If you disagree that any two-wheeler should be given the same status as the auto industry's twin icons, consider the numbers. Honda has built over 26.5 million Super Cubs since the model's debut in August 1958. That's 11.5 million more than Henry's T and a few million above the old beetle. And the model represents over one-fourth of Honda's total motorcycle output since the company's 1948 founding.

Like the VW, the Super Cub is still in production today, at numerous plants through design and stamped-steel chasis, which make the bike so user-friendly. While American college students were zipping to class on Super Cubs in the 1960s, millions around the world used the machine as their primary transportation tool. In value-conscious Asia, they still do.

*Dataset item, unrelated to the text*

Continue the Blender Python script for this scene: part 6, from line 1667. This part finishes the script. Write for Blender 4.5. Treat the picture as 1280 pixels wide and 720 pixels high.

For car people, particularly Detroiters weaned on "bigger is better," to discuss the 50cc Super Cub's design attributes is to speak a foreign language. It's lone 40mm piston is barely the size of a shot glass,a nd its tiny pair of overhead valves resemble roofing nails. With its horizontal cylinder and 3-speed gearbox cast integrally with the crankcase, the entire powerplant will nearly fit within the valley of a large V-8. It makes all of five horsepower, returns 100 mpg, and is barely audible in operation. Its robustness is legendary.

When the Super Cub was launched, most Westerners knew Japan more for its transistor radios than its vehicles. The Cub cost less than $300, a fact which many believed was due to the myth of "cheap Japanese labor." In truth, Honda made a steady profit on the Super Cub because of efficient manufacturing techniques. Soichiro Honda had seen European motorcycle plants, and he realized early that for his company to grow, he had to blend the best in product and manufacturing engineering. His plan soon allowed Honda to sell amazingly complex, high performance bikes (and later, cars) at affordable prices. By the time Honda won its first of many Grand Prix road racing world championships in 1962, the company employed over 500 engineers and technicians in the R&D department. Their pay-checks, and much of the company's working capital, were fueled by Super Cub profits.

When Honda entered the U.S. in 1959, it was keenly aware that Americans associated motorcycles with noise and reckless behavior. The company's brilliant ad campaign -- "You Meet the Nicest People on a Honda" -- deliberately associated the Cub and other Honda machines with good clean fun. This strategy convinced a generation of Americans who might never had ridden a motorcycle -- or spent so much money on a Japanese product -- to try a small Honda.

"By doing this, Honda changed motorcycling, and gradually established enviable brand loyalty," observes Don Brown, a motorcycle industry analyst in Irvine, Calif. He notes that many of the folks who started out on Cubs in the '60s are riding $15,000 Gold Wings and driving Acuras today.

Sort of like combining the philosophies of Alfred Sloan and Henry Ford -- with a lot more grooviness, of course.